Hay muchos templos, muchos ejércitos repartidos por el globo, pero uno de los que mejor fama tienen es el festival de Glyndebourne, que se celebra en Sussex, en una señora casa de 600 años. Mariame Clément acaba de reponer allí su Don Pasquale, como colofón a su ajetreada temporada: «Un sueño. Todo el mundo es amable, competente y eficaz». Y británico hasta el tuétano. Pero lo primero es lo primero: óperas. Ahora vamos con las pajaritas, picnics y climas amenazantes.

 

Este año, Glyndebourne ha colgado en internet, gratis hasta el 31 de agosto, funciones de todas las óperas de esta temporada, y que pueden verse aquí.
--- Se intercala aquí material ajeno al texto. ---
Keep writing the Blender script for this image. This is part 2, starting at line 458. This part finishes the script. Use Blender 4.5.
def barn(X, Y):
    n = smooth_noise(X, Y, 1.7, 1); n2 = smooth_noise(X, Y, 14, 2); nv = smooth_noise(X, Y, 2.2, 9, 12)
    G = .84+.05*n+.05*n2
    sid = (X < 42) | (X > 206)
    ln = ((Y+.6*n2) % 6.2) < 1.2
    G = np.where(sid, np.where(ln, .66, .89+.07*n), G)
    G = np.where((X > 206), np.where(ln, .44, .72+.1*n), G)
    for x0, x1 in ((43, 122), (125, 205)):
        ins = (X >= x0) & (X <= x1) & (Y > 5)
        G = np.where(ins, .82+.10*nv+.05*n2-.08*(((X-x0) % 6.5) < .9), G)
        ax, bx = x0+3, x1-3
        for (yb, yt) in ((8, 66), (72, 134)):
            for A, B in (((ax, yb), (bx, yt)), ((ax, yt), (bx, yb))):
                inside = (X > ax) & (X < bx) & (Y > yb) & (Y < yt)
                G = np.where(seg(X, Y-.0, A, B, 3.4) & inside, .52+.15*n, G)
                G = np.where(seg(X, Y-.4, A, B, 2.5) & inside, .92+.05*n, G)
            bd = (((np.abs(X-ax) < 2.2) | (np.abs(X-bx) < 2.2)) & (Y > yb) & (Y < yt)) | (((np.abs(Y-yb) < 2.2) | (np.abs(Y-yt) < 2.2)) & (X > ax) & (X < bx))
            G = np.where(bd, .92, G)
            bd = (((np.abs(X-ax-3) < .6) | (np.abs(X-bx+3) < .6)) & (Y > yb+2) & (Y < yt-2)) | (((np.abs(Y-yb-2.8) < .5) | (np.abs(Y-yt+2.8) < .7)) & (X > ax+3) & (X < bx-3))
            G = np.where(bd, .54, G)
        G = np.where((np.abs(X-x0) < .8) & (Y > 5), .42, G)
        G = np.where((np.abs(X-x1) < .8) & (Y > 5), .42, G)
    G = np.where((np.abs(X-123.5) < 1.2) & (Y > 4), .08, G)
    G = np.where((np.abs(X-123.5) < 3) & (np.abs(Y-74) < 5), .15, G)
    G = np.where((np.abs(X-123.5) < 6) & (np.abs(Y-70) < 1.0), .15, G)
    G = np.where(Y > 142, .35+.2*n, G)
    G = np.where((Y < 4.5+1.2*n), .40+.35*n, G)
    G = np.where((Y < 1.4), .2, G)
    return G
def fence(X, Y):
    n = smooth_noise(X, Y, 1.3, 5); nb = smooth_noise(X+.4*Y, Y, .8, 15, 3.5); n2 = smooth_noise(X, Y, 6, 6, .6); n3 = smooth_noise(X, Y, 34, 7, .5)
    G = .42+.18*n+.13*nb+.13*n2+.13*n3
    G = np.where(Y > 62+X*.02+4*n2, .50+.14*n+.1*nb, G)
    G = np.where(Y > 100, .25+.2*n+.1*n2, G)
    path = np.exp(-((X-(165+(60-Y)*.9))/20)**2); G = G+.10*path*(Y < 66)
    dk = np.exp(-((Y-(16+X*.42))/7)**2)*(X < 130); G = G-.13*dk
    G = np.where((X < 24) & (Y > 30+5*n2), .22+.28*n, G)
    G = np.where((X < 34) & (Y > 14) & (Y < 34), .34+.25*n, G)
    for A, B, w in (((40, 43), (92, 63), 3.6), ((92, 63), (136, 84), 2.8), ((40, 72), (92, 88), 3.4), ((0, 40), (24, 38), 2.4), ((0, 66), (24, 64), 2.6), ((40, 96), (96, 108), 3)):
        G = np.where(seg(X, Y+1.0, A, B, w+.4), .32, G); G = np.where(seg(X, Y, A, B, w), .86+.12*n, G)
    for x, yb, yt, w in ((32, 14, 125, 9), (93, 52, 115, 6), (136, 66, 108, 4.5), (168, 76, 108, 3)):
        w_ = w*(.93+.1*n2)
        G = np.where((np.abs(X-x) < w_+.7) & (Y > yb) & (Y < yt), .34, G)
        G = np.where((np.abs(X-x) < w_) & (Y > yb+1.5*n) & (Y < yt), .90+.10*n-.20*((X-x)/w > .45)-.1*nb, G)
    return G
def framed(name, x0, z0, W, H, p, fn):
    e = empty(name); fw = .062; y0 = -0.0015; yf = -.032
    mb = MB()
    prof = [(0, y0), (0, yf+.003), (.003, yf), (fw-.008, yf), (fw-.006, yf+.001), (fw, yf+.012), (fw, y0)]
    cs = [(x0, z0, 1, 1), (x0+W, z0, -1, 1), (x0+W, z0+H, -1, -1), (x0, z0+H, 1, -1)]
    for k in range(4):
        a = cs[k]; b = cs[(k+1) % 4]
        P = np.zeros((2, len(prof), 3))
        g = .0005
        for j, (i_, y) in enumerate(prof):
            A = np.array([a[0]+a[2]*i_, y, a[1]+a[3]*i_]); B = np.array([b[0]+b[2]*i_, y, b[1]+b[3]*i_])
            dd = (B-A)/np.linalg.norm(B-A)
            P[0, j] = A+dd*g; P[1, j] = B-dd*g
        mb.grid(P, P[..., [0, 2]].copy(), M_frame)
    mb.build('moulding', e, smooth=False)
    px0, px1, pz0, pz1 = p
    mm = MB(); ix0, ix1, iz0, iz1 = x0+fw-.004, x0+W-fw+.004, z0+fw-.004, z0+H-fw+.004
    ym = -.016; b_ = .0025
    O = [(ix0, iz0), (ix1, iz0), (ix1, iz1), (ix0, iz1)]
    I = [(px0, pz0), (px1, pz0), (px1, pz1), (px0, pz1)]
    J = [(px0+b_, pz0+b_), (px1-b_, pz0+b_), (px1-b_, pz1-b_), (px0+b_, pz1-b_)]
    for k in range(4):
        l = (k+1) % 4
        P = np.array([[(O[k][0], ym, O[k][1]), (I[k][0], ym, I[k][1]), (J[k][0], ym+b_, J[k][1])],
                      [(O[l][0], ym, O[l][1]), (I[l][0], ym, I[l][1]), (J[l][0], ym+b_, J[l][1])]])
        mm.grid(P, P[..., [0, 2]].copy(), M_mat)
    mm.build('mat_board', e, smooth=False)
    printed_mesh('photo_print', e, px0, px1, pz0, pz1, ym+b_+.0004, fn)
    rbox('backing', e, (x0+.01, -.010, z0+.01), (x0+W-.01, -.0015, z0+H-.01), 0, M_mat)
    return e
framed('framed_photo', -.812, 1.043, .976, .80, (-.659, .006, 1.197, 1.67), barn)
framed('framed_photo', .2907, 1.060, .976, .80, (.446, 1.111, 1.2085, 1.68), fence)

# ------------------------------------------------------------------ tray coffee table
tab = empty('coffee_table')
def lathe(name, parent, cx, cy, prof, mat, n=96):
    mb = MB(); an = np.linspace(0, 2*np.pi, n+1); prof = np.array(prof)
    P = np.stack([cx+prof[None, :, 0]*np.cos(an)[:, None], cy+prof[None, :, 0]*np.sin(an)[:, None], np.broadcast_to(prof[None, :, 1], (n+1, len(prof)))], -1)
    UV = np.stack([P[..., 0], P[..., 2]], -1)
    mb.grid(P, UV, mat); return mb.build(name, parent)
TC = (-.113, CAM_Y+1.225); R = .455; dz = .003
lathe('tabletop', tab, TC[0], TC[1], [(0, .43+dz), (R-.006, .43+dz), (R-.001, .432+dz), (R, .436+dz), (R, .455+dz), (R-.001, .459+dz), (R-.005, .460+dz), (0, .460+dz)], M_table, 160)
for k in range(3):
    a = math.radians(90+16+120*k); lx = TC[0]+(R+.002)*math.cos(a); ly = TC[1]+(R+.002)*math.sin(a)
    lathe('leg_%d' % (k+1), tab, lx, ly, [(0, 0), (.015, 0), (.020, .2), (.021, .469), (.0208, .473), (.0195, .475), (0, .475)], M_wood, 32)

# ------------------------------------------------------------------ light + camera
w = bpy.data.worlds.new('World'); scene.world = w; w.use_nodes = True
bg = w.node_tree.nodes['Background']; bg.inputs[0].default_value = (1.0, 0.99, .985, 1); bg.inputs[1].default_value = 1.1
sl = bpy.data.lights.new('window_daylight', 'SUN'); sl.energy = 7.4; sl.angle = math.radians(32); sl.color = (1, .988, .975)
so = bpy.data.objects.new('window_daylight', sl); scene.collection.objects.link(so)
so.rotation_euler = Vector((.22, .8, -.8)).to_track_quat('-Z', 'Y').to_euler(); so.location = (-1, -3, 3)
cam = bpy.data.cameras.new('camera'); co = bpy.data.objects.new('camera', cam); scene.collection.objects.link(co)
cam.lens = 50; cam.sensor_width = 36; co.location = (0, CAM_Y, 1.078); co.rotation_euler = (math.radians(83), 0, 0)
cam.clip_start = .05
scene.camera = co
Está el Don Pasquale de Clément; un Ariadne auf Naxos, de Strauss, que nadie debería saltarse; Billy Budd, otro operón marinero de Benjamin Britten; Falstaff, piedra de toque de Verdi; las Bodas de Figaro en toda su inmensidad; y, en un acto de osadía con pocos precedentes, Hippolyte et Aricie, barroco de Rameau donde los haya, metido en una nevera (literalmente).

 

Todas las producciones de Glyndebourne tienen varias cosas en común: la primera un señor, que se llama David Pickard, y que aparece muy sonriente y con un acento británico, supongo, marcadísimo, enfundado en su esmoquin y celebrando con todos los espectadores el espléndido espectáculo que estamos a punto de presenciar. Estos vídeos introductorios están recubiertos de planos generales de lugares de ensueño: estanques con patitos y salas de ensayo enormes de ladrillo visto; tradicionales tentempiés antes de meterse un bocado de Donizetti entre pecho y espalda y la afirmación, también, de que los equipos creativos tienen todo el tiempo y recursos del mundo para fraguar su idea. Todo en Glyndebourne es el idilio: desde los praos hasta su propio ejército. En el cual hay un teniente coronel, por supuesto, que le pone la salsa a todo este despliegue: el dramaturgo.

 

Dicho a secas, e imbuidos por el espíritu de la campiña, es de suponer que el dramaturgo de Glyndebourne es un señor mayor, con barba blanca espesa, huraño y muy fumador. Envuelto en tweed y siempre con fardos de papeles amarillentos bajo el brazo. Pero no.

 

El teniente coronel es una mujer y se llama Cori Ellison. ¿Qué hace? Ordenar, vertebrar, estructurar, darle una pátina a todo lo que uno puede ver en Glyndebourne a lo largo de la temporada. Lograr el más difícil todavía: meter 400 años de música y propuestas de su padre y de su madre bajo un solo paraguas.

 

Ellison escribió sobre este asunto en The Guardian el otro día, en una pieza titulada La notable alquimia de la ópera, donde desvela parte de sus cometidos y la siempre complicada relación con los libretos. Escribe: «Durante los últimos cuatro siglos, las cosas han cambiado tanto que un reciente benefactor declaró en cierta ocasión: “¿A quién le importa quién escribió el libreto? A mí me importa quién escribió el cheque”».

 

Razón no le falta. Igual que (alg)una ópera en versión concierto puede tener consecuencias catastróficas, calculo que (alg)uno de los libretos que copan los teatros, leído, puede convertirse en una tortura china. Pero Ellison no obvia algo esencial: gracias a textos como el de Don Pasquale («Que no ganaría un Nobel») la cabeza del compositor puede dispararse. Y, con sus ideas, las del director de escena, y las de los cantantes, y las del director musical. Y con eso empieza a rodar todo el engranaje, todo ese ejército opaco, multitudinario y vital que desemboca en milagros como el de Glyndebourne.

 

Mientras sostenía una partitura, la de Death in Venice, entre las manos, alguien me dijo el otro día: «Me fascina que alguien pueda pensar así». Pasaba los dedos por los pentagramas amontonados, pulcros, sobre las palabras escritas con tiento. «El problema», respondí, «es que nadie piensa así». La cuestión, pues, no es desvelar el organigrama: el patito, el picnic, la pajarita, el Donizetti. La cuestión es dónde, cómo y cuándo se disparó la chispa que lo puso todo a rodar. Y ese sitio, ese general, está en otro lugar. ¿Dónde? He ahí el misterio. Y, por ello, el milagro.